• _AIM_:
Start at the first line of the material below and retype each line through the one containing "hall_lamp(_x, _y, 9.0, 1.8, _e)", exactly.

= = = = =

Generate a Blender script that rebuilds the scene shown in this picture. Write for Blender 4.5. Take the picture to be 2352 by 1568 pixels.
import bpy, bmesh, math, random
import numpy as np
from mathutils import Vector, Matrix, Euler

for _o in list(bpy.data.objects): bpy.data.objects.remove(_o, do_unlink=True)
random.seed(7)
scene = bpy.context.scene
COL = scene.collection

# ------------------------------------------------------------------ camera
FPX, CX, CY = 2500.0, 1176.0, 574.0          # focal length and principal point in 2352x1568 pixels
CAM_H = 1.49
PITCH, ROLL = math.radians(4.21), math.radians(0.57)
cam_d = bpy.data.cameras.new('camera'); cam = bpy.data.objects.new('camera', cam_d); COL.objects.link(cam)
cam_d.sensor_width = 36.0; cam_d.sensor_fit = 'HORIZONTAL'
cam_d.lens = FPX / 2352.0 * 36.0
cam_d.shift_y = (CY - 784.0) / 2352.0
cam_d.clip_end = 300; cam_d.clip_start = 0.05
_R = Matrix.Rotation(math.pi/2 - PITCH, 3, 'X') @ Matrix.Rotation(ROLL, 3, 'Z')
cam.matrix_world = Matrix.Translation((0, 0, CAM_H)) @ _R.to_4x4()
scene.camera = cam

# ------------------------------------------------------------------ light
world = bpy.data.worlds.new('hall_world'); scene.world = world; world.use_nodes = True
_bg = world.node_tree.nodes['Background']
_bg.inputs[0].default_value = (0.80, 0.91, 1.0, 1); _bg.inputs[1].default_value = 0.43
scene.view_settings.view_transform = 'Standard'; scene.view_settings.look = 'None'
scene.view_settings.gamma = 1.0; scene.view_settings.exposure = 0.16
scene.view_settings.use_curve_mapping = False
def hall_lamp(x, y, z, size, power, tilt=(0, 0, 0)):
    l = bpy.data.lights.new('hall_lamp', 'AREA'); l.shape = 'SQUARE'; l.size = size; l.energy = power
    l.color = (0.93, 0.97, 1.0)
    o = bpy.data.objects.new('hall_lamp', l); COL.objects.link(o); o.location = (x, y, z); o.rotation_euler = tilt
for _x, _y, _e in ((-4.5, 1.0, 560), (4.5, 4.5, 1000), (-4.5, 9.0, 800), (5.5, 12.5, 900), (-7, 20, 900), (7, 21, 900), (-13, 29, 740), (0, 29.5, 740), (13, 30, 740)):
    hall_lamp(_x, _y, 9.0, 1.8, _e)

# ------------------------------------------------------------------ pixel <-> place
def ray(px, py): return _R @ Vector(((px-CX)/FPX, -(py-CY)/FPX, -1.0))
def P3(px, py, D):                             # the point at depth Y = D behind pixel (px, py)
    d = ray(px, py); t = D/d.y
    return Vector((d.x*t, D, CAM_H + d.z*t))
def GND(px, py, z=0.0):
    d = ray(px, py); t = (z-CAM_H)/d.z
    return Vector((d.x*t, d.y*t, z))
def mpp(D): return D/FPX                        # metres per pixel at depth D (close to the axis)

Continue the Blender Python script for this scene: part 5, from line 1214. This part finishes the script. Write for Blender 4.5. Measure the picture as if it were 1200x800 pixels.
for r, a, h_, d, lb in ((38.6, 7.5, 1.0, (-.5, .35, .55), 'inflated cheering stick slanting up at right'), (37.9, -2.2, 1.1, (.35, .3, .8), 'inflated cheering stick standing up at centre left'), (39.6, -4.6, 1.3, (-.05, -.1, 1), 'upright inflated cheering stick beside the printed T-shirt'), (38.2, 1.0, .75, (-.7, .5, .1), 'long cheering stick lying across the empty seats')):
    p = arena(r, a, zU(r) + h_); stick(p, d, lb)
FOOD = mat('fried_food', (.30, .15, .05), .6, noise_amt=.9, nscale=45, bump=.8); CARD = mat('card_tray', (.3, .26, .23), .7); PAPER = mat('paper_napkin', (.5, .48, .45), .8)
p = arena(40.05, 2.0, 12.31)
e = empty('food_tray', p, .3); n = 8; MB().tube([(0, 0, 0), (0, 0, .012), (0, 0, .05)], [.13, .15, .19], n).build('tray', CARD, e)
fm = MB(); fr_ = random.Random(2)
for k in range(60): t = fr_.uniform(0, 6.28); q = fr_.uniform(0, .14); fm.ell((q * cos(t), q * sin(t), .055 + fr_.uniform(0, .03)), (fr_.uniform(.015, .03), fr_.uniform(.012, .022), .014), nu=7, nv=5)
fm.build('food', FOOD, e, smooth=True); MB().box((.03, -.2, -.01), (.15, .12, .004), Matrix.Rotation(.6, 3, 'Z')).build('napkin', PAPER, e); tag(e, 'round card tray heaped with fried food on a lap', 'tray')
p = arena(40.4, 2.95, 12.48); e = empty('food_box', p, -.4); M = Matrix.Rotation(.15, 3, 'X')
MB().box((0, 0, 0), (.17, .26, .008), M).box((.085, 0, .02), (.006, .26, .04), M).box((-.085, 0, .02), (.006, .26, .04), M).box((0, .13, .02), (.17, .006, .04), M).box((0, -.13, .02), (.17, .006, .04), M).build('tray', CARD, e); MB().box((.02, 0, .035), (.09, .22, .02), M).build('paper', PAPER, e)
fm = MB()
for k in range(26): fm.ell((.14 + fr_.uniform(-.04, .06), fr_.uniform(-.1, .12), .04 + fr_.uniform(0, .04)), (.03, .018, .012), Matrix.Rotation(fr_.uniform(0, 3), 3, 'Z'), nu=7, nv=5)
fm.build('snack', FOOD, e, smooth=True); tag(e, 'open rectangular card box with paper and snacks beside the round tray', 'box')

= = = = =

• _RESPONSE FOR THIS EXERCISE_:
Generate a Blender script that rebuilds the scene shown in this picture. Write for Blender 4.5. Take the picture to be 2352 by 1568 pixels.
import bpy, bmesh, math, random
import numpy as np
from mathutils import Vector, Matrix, Euler

for _o in list(bpy.data.objects): bpy.data.objects.remove(_o, do_unlink=True)
random.seed(7)
scene = bpy.context.scene
COL = scene.collection

# ------------------------------------------------------------------ camera
FPX, CX, CY = 2500.0, 1176.0, 574.0          # focal length and principal point in 2352x1568 pixels
CAM_H = 1.49
PITCH, ROLL = math.radians(4.21), math.radians(0.57)
cam_d = bpy.data.cameras.new('camera'); cam = bpy.data.objects.new('camera', cam_d); COL.objects.link(cam)
cam_d.sensor_width = 36.0; cam_d.sensor_fit = 'HORIZONTAL'
cam_d.lens = FPX / 2352.0 * 36.0
cam_d.shift_y = (CY - 784.0) / 2352.0
cam_d.clip_end = 300; cam_d.clip_start = 0.05
_R = Matrix.Rotation(math.pi/2 - PITCH, 3, 'X') @ Matrix.Rotation(ROLL, 3, 'Z')
cam.matrix_world = Matrix.Translation((0, 0, CAM_H)) @ _R.to_4x4()
scene.camera = cam

# ------------------------------------------------------------------ light
world = bpy.data.worlds.new('hall_world'); scene.world = world; world.use_nodes = True
_bg = world.node_tree.nodes['Background']
_bg.inputs[0].default_value = (0.80, 0.91, 1.0, 1); _bg.inputs[1].default_value = 0.43
scene.view_settings.view_transform = 'Standard'; scene.view_settings.look = 'None'
scene.view_settings.gamma = 1.0; scene.view_settings.exposure = 0.16
scene.view_settings.use_curve_mapping = False
def hall_lamp(x, y, z, size, power, tilt=(0, 0, 0)):
    l = bpy.data.lights.new('hall_lamp', 'AREA'); l.shape = 'SQUARE'; l.size = size; l.energy = power
    l.color = (0.93, 0.97, 1.0)
    o = bpy.data.objects.new('hall_lamp', l); COL.objects.link(o); o.location = (x, y, z); o.rotation_euler = tilt
for _x, _y, _e in ((-4.5, 1.0, 560), (4.5, 4.5, 1000), (-4.5, 9.0, 800), (5.5, 12.5, 900), (-7, 20, 900), (7, 21, 900), (-13, 29, 740), (0, 29.5, 740), (13, 30, 740)):
    hall_lamp(_x, _y, 9.0, 1.8, _e)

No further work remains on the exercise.